Alman-Türkler arasında oryantasyon açlığının ne denli büyük olduğunu fark etmiştik. Daha iyi tanımak, daha fazla bilmek istiyorlar; okullar ve devlet daireleri, ileri eğitim ve çıraklık, Alman siyaseti ve Berlin kültürü hakkında anlaşılır programlara ihtiyaç duyuyorlardı. Enformasyonlar daha iyi kararlar almaya, köprüler kurmaya, bakış açılarını değiştirmeye yardımcı oluyor.

Alman partnerlerle birlikte proje ve kampanyalar başlattık, anmak gerekirse bu partnerlerimizden bazıları Robert Bosch Vakfı, Lesen Vakfı, Federal İş Kurumu (Bundesagentur für Arbeit), Almanya Entegrasyon Vakfı (Deutschlandstiftung Integration), Konzerthaus, Federal Politik Eğitim Merkezi (Bundeszentrale für politische Bildung).

Etkinlikler düzenledik: Pergamon Müzesi’nde, Berlin Filarmoni’de, Komik Opera’da ve benzerlerinde. Bunlar da kapıların açılmasını sağladı. Birçok Alman-Türk daha önce bu dünyalara hiç adım atmamıştı, onları kendi topluluğumuza katmış olduk.

Bu arada Metropol FM'in şu anda Almanya'nın 16 şehrinde şubesi var, burada da oryantasyon ve ağ iletişimi sağlıyoruz. Son zamanlarda Corona, hijyen düzenlemeleri, testler ve aşılar hakkında bilgi veren bir internet sitesi kurduk; yüzbinlere ulaşan bilgiler.

Resmi olarak bugüne dek radyonun genel müdürlüğünü yapıyorum. Elbette dinleyici sayıları doğru olmalı. Ama gönlümde ben bir kültürler elçisiyim. Enformasyon ve bilgi paylaşımını seviyorum, Alman partnerlerimizle gerçekleştirdiğimiz işbirliğini çok önemsiyorum. Yüksek hedeflerimiz var, para kazanıyoruz, aynı zamanda topluluğumuz bizimle özdeşleşiyor. Radyo istasyonumuz Alman-Türklere Almanya’da bir yuva vermiş oldu. Hayır, öyle de değil: Biz Alman-Türkler Metropol FM sayesinde Almanya’da kendimizi daha fazla evimizde hissediyoruz.

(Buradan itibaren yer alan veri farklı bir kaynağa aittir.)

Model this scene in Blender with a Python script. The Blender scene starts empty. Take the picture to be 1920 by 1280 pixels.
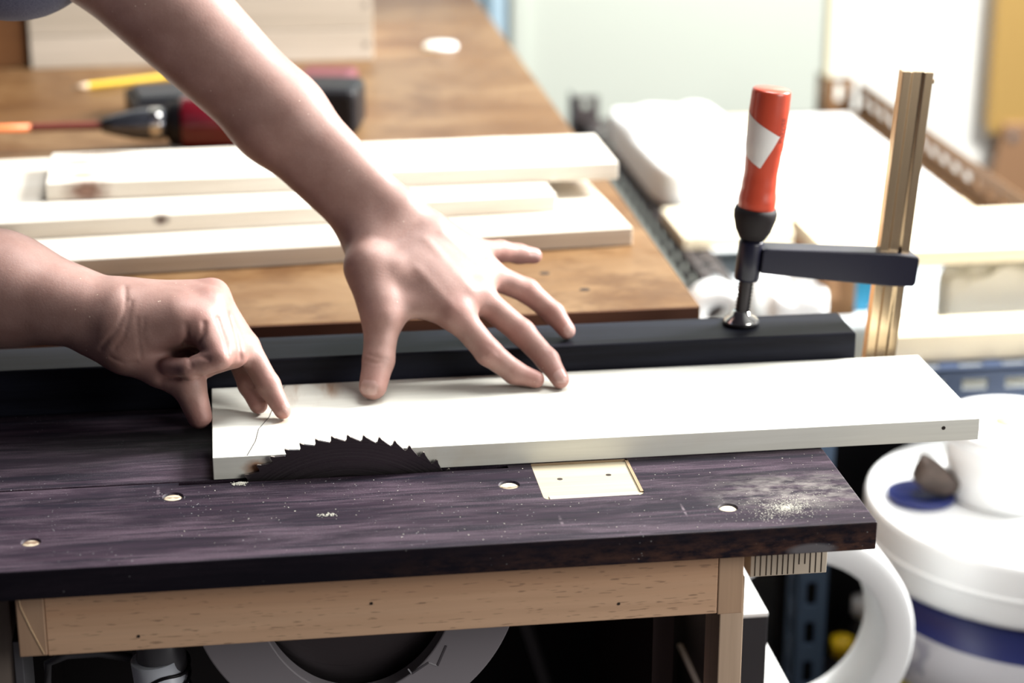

Ben iki dünya arasında yaşıyorum ve bu sorun değil. Almanya’da olduğumda Türkiye’yi, güneşi, denizi, gülmeyi, hafifliği özlüyorum. Bir süre Türkiye’de kaldığımda Almanya’yı, yapıları, açık seçikliği, sağlam anlaşmaları özlüyorum. İnsanı inanılmaz ölçüde sinir edebilen ve yokluğunda insanın özlem duyduğu Alman düzenini.

Seyahat etmeyi severim. Başka ülkeleri merak eder, yabancı diyarlardaki gündelik hayata hayranlık duyarım. İnsanlar ne yer, ne içer, ne dinler? Eşim ve kızımla birlikte birçok Avrupa ülkesine gitmişliğim var. Yakında Japonya’ya uçacağımızı umuyorum.

New York macerası beklemeye devam etsin. Bazen oradaki arkadaşlarımı ziyaret ediyorum ve her defasında da doğru bir karar verdiğimi anlıyorum. Burada çok mutluyum. Evet, ben bir Berlinliyim.